• **ROWS**:
▼
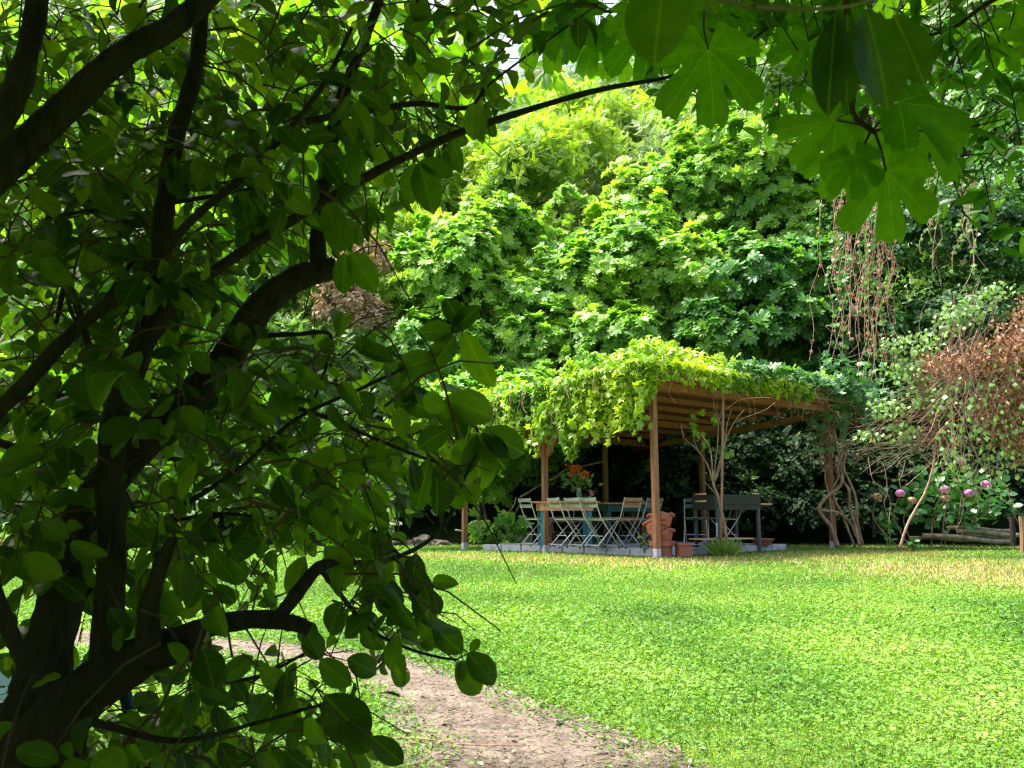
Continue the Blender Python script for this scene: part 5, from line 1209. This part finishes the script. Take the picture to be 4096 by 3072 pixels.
# laurel branches, top right
lb0 = D(2260, -60, 1.9); lf = empty('laurel_branch', lb0); tag(lf, 'sprays of narrow glossy laurel leaves in the top right corner', 'laurel')
LD = ["0000000000002477889999", "0000000000000236777999", "0000000000000003346769", "0000000000000000000248", "0000000000000000000026"]
P = []; Y = []; N = []; S = []; mb = MB()
def ll(pts, r0, r1):
    Q = [D(x, y, d)-lb0 for x, y, d in pts]; n_ = len(Q); p, rr = smooth_path(Q, [(r0+(r1-r0)*i/(n_-1))*K*1.9/F for i in range(n_)], 6); mb.tube(p, rr, 6)
ll([(2260, -60, 1.9), (2130, 10, 1.9), (2060, 60, 1.9), (1990, 82, 1.95), (1940, 110, 2), (1850, 140, 2.0)], 6, 2); ll([(1700, -60, 2.1), (1680, 60, 2.1), (1640, 170, 2.1), (1615, 225, 2.1), (1570, 240, 2.1)], 2.5, 1.2)
ll([(2250, 150, 2), (2150, 90, 2), (2060, 160, 2.05), (1990, 210, 2.1)], 2.5, 1.2); ll([(1960, -60, 2.1), (1930, 60, 2.1), (1900, 150, 2.1)], 2.5, 1.2); ll([(2260, 250, 1.9), (2200, 260, 1.9), (2160, 300, 1.9)], 2.5, 1.2)
for i in range(len(LD)):
    for j in range(22):
        for _ in range(int(int(LD[i][j])*.8+random.random())):
            a = D(j*100+random.uniform(0, 100), i*100+random.uniform(0, 100), random.uniform(1.6, 2.5)); ax = Vector((random.gauss(-.3, .6), random.gauss(0, .3), random.gauss(-.4, .5))).normalized()
            for k_ in range(random.randint(3, 6)):
                b_ = a+ax*k_*.012; yd = (ax*.5+Vector((random.gauss(0, .8), random.gauss(0, .4), random.gauss(0, .8)))).normalized(); P.append(tuple(b_-lb0)); Y.append(tuple(yd)); N.append((random.gauss(0, .4), random.gauss(-.8, .3), random.gauss(.5, .3))); S.append(random.uniform(.04, .07))
            mb.tube([a-ax*.07-lb0, a+ax*.06-lb0], [.0018, .001], 5, cap=False)
leaves('leaves', T_LAUREL, P, Y, N, S, M['laurel'], lf, uv=True, smooth=True)
mb.build('stems', M['twig'], lf, smooth=True)
# very near blurred leaves at the top
nb_ = D(1600, -100, .62); nf = empty('near_twig', nb_); tag(nf, 'out of focus twig with big dark leaves hanging at the top centre', 'twig')
P = []; Y = []; N = []; S = []
for (x0, y0, x1, y1, d, wd) in ((1440, -70, 1405, 122, .60, .95), (1805, 30, 1785, 235, .60, .42), (1830, 30, 1835, 220, .61, .42), (1870, 20, 1935, 222, .60, .62), (1560, -90, 1690, 45, .66, .8), (1930, 30, 2000, 175, .66, .6), (1500, -80, 1550, 20, .75, .9)):
    a = D(x0, y0, d); e = D(x1, y1, d); yd = e-a; P.append(tuple(a-nb_)); Y.append(tuple(yd)); N.append((random.gauss(0, .5), -1, .3)); S.append(yd.length)
leaves('leaves', T_OVALR, P, Y, N, S, M['leafnear'], nf, uv=True, smooth=True, wid=np.array([1.0, .5, .45, .75, .8, .7, .9])*1.2)
mb = MB(); p, rr = smooth_path([D(1400, -80, .62)-nb_, D(1560, 0, .64)-nb_, D(1680, 18, .66)-nb_, D(1850, 10, .66)-nb_, D(1990, -60, .66)-nb_], [.0022, .002, .002, .0015, .001], 6); mb.tube(p, rr, 6); mb.build('stem', M['greybark'], nf, smooth=True)
# keep the near branches attached to a crown above the frame
bl = [((1.6, 1.4, 2.3), (1.1, .9, .7)), ((.6, 1.7, 2.5), (1.0, .8, .6)), ((2.4, 1.0, 1.7), (.9, 1.0, 1.0))]
Pc, Ac = crown_tips(bl, 22, low=-1, shell=.35); a_ = rosettes(Pc, Ac, 4, .13); ok = outside_view(a_[0])
leaves('unseen_crown', T_FIGLO, *[q[ok] for q in a_], M['figleaf'], hf, origin=tuple(hb0))
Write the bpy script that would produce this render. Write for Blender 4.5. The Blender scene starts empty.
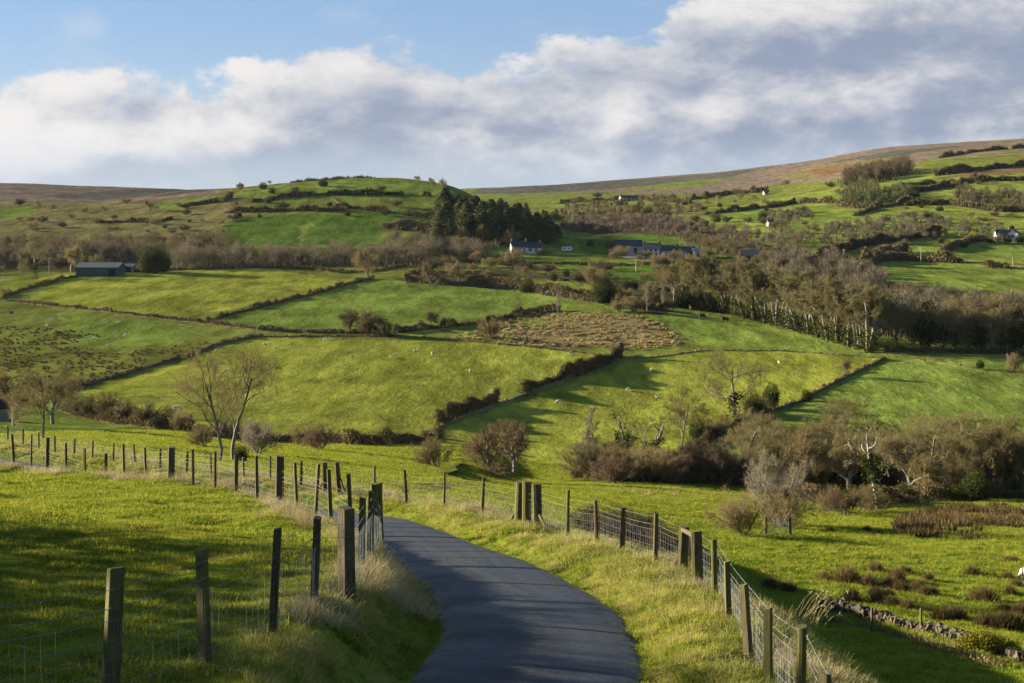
▲
Leave out the pictures and give the rest of the records again exactly.

• **RESULT**:
Continue the Blender Python script for this scene: part 5, from line 1209. This part finishes the script. Take the picture to be 4096 by 3072 pixels.
# laurel branches, top right
lb0 = D(2260, -60, 1.9); lf = empty('laurel_branch', lb0); tag(lf, 'sprays of narrow glossy laurel leaves in the top right corner', 'laurel')
LD = ["0000000000002477889999", "0000000000000236777999", "0000000000000003346769", "0000000000000000000248", "0000000000000000000026"]
P = []; Y = []; N = []; S = []; mb = MB()
def ll(pts, r0, r1):
    Q = [D(x, y, d)-lb0 for x, y, d in pts]; n_ = len(Q); p, rr = smooth_path(Q, [(r0+(r1-r0)*i/(n_-1))*K*1.9/F for i in range(n_)], 6); mb.tube(p, rr, 6)
ll([(2260, -60, 1.9), (2130, 10, 1.9), (2060, 60, 1.9), (1990, 82, 1.95), (1940, 110, 2), (1850, 140, 2.0)], 6, 2); ll([(1700, -60, 2.1), (1680, 60, 2.1), (1640, 170, 2.1), (1615, 225, 2.1), (1570, 240, 2.1)], 2.5, 1.2)
ll([(2250, 150, 2), (2150, 90, 2), (2060, 160, 2.05), (1990, 210, 2.1)], 2.5, 1.2); ll([(1960, -60, 2.1), (1930, 60, 2.1), (1900, 150, 2.1)], 2.5, 1.2); ll([(2260, 250, 1.9), (2200, 260, 1.9), (2160, 300, 1.9)], 2.5, 1.2)
for i in range(len(LD)):
    for j in range(22):
        for _ in range(int(int(LD[i][j])*.8+random.random())):
            a = D(j*100+random.uniform(0, 100), i*100+random.uniform(0, 100), random.uniform(1.6, 2.5)); ax = Vector((random.gauss(-.3, .6), random.gauss(0, .3), random.gauss(-.4, .5))).normalized()
            for k_ in range(random.randint(3, 6)):
                b_ = a+ax*k_*.012; yd = (ax*.5+Vector((random.gauss(0, .8), random.gauss(0, .4), random.gauss(0, .8)))).normalized(); P.append(tuple(b_-lb0)); Y.append(tuple(yd)); N.append((random.gauss(0, .4), random.gauss(-.8, .3), random.gauss(.5, .3))); S.append(random.uniform(.04, .07))
            mb.tube([a-ax*.07-lb0, a+ax*.06-lb0], [.0018, .001], 5, cap=False)
leaves('leaves', T_LAUREL, P, Y, N, S, M['laurel'], lf, uv=True, smooth=True)
mb.build('stems', M['twig'], lf, smooth=True)
# very near blurred leaves at the top
nb_ = D(1600, -100, .62); nf = empty('near_twig', nb_); tag(nf, 'out of focus twig with big dark leaves hanging at the top centre', 'twig')
P = []; Y = []; N = []; S = []
for (x0, y0, x1, y1, d, wd) in ((1440, -70, 1405, 122, .60, .95), (1805, 30, 1785, 235, .60, .42), (1830, 30, 1835, 220, .61, .42), (1870, 20, 1935, 222, .60, .62), (1560, -90, 1690, 45, .66, .8), (1930, 30, 2000, 175, .66, .6), (1500, -80, 1550, 20, .75, .9)):
    a = D(x0, y0, d); e = D(x1, y1, d); yd = e-a; P.append(tuple(a-nb_)); Y.append(tuple(yd)); N.append((random.gauss(0, .5), -1, .3)); S.append(yd.length)
leaves('leaves', T_OVALR, P, Y, N, S, M['leafnear'], nf, uv=True, smooth=True, wid=np.array([1.0, .5, .45, .75, .8, .7, .9])*1.2)
mb = MB(); p, rr = smooth_path([D(1400, -80, .62)-nb_, D(1560, 0, .64)-nb_, D(1680, 18, .66)-nb_, D(1850, 10, .66)-nb_, D(1990, -60, .66)-nb_], [.0022, .002, .002, .0015, .001], 6); mb.tube(p, rr, 6); mb.build('stem', M['greybark'], nf, smooth=True)
# keep the near branches attached to a crown above the frame
bl = [((1.6, 1.4, 2.3), (1.1, .9, .7)), ((.6, 1.7, 2.5), (1.0, .8, .6)), ((2.4, 1.0, 1.7), (.9, 1.0, 1.0))]
Pc, Ac = crown_tips(bl, 22, low=-1, shell=.35); a_ = rosettes(Pc, Ac, 4, .13); ok = outside_view(a_[0])
leaves('unseen_crown', T_FIGLO, *[q[ok] for q in a_], M['figleaf'], hf, origin=tuple(hb0))
Write the bpy script that would produce this render. Write for Blender 4.5. The Blender scene starts empty.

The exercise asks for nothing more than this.